Dec 05, 2005 21:50
I've just been watching Choices of the Heart: the Margaret Sanger Story, a DVD I bought quite a while ago for about £1.25. Looking at the cover, after I paid for it, I admitted to myself that I had probably bought a "Lifetime Movie of the Week" rather than a hard hitting look at a woman's fight for the right to choose when and how many children she had. And, mostly, I was right. But despite that, this is a film well worth watching, because, like Vera Drake, which is also very good, it shows someone doing what she believes is right in face of the laws of the country.
Margaret Sanger, for those who haven't seen this oeuvre, is the woman who founded Planned Parenthood in the US, during WWI, at a time when diseminating information about sex - even for health reasons - was illegal, and suggesting that women might benefit from having fewer children was considered by many to be heresy. And, even from this cut down version of her struggle, it is clear that she had to sacrifice a lot, particularly time with the children she already had, to ensure that, in the future, which is to say now, fewer women would die from childbirth and botched abortions. And obviously that such an obvious choice had to - and still has to - be fought for is a shame, but that she fought, that is a good thing.
And it is also true that birth control, both the pill and earlier methods, allow people like me to do things she probably wouldn't have approved of - heck, things I don't think my grandma approves of - like living in "sin", but she also helped make life better for millions of women who weren't - for whatever reason - up to having a third child, let alone a thirteenth.
It is a shame, therefore, that this sacrifice has, even in the USA, not had the impact it deserves to have. As it stands the cultural practices and laws of many countries still mean that the person in control of a women's body is not that woman, and I'm all for multicultural tolerance, but that, to me, means listening to the whole population, rather than the most vocal part of it.

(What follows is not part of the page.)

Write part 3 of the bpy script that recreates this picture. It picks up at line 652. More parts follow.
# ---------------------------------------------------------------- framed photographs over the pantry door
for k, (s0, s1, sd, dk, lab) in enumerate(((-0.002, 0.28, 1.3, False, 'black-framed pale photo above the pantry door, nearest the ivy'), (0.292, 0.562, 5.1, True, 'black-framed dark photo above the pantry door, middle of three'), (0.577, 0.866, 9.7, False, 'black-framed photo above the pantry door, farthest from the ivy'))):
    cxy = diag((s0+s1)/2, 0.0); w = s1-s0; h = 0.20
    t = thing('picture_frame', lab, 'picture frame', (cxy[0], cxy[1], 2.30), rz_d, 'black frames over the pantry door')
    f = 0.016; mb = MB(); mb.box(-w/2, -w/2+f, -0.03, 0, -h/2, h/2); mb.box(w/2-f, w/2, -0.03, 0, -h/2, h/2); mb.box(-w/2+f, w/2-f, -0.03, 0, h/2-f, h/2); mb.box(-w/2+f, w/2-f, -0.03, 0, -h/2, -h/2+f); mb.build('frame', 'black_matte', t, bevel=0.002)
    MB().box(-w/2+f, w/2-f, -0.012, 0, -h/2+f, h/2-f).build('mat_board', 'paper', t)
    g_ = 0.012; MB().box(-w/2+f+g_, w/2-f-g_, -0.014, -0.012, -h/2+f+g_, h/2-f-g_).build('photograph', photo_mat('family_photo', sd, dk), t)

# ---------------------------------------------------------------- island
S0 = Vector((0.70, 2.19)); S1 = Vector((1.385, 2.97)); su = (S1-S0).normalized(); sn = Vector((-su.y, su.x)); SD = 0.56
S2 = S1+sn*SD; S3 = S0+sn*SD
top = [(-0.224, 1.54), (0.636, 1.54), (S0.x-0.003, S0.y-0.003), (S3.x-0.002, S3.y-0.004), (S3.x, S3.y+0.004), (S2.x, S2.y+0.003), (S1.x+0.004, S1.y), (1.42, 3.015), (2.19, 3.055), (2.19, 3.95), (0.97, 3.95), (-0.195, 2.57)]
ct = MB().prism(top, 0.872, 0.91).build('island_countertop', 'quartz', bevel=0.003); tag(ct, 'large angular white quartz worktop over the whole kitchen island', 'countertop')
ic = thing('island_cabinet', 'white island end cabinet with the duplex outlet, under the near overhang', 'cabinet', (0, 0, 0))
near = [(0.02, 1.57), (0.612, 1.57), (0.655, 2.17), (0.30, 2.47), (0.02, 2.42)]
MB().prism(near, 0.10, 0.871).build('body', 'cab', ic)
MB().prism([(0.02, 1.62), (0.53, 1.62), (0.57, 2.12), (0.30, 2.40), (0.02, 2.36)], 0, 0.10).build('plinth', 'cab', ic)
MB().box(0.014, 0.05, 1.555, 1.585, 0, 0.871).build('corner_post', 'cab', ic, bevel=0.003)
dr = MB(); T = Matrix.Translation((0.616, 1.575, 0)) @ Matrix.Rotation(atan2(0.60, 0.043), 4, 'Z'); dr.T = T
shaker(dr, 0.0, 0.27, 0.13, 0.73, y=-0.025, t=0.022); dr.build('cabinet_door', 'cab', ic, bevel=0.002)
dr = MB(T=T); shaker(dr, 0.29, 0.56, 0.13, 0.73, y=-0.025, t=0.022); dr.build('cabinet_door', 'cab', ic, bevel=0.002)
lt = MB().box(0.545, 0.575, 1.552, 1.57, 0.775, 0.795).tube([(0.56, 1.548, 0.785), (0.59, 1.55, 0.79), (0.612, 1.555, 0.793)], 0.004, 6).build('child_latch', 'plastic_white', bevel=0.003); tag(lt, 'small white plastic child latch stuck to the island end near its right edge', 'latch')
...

Today, therefore, I'm celebrating the fact that I'm on birth control, and taking a moment to look past the hormones that mess with my moods and the other crapiosity, to remember why I made that choice in the first place, and all the reasons it makes me happy. I am glad that I have this choice, and the freedom to talk about it on the internet, and feel, once more, inspired to do something positive with my life, something which the doldrums of job hunting had all but knocked out of me.